Turning Houses Into Homes: A Home and Garden Blog

Exploring Your Gutter Options

If rain is dripping on your head when you leave the protection of your porch roof, it may be time to replace your gutters. Rain gutters are meant to last for decades, but nothing is forever. A dedicated DIYer can replace a set of gutters in a weekend, but the choice of styles can be overwhelming. Most decisions depend on the age of your house and the size of your budget, but you can consider a decorative element, too.

Shape and Size

Originally, all gutters were made in a U-shaped, or half-round design. Simple U-shaped gutters are the standard today for bargain installations, but the newer K-shaped type will hold more water and can be a good alternative for homeowners in areas with heavy rain activity. You can attach round or rectangular downspouts to either one. The right choice in gutters is the one that will handle your normal rainfall without overflowing. Find a gutter supply website to discover your area's average rainfall density and recommendations for gutter shape and size.

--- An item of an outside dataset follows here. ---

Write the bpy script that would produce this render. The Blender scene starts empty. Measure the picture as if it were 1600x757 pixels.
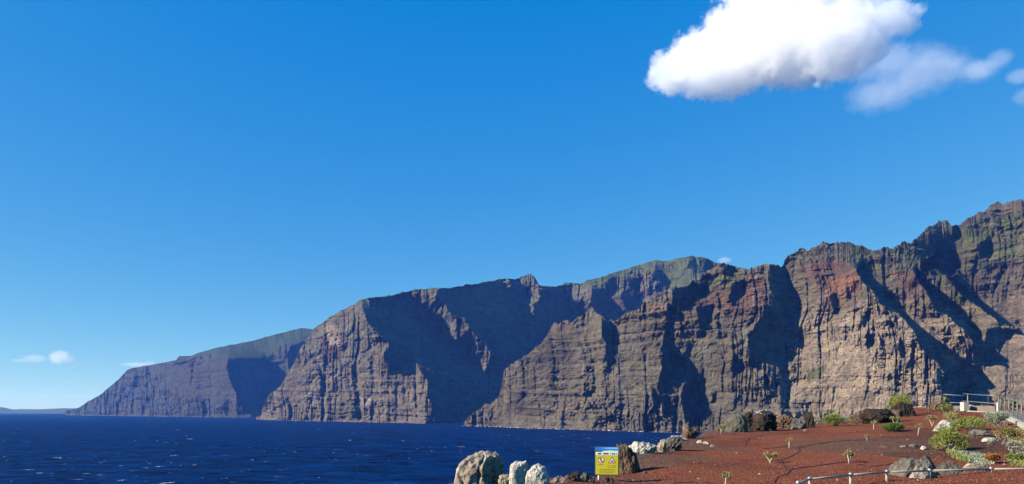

The most important decision you'll make about your gutters is what material they're made of. Price and simplicity of installation vary, but the pitch of your roof and your local weather will give the most clues about what materials to buy.

  • Aluminum gutters are the most popular for homeowners to install. It's inexpensive, durable, and relatively easy to work with. You can buy aluminum gutters in a variety of colors to match or accent your home, and they won't rust in years to come.
  • There are two types of steel gutters: galvanized and stainless. Even though galvanized steel gutters will eventually rust out, they're very durable, making them ideal for people living in areas with severe weather patterns. If your regular weather includes heavy rainfall and high winds, steel gutters should be on your list.
  • Vinyl is often the first DIY choice, and it's often the least expensive. It's light and easy to work with, and all the materials can usually be found in big box stores. The biggest downside to vinyl gutters is that they're subject to degrading because of weather; freezing makes them brittle and strong sunlight can break down the materials.


If you live in a neighborhood with mature trees, installing a gutter cover system will save you countless hours up a ladder, pulling debris from your gutters. There's a large variety to choose from; the right type depends on what's most likely to be deposited on your roof. Look for solid covers with slots or screened covers for smaller debris such as dead insects or seed pods, and consider gutter sponges if you get large piles of leaves every year. These sponges soak up the water and allow it to flow to the downspout, regardless of how many leaves fall on top of them.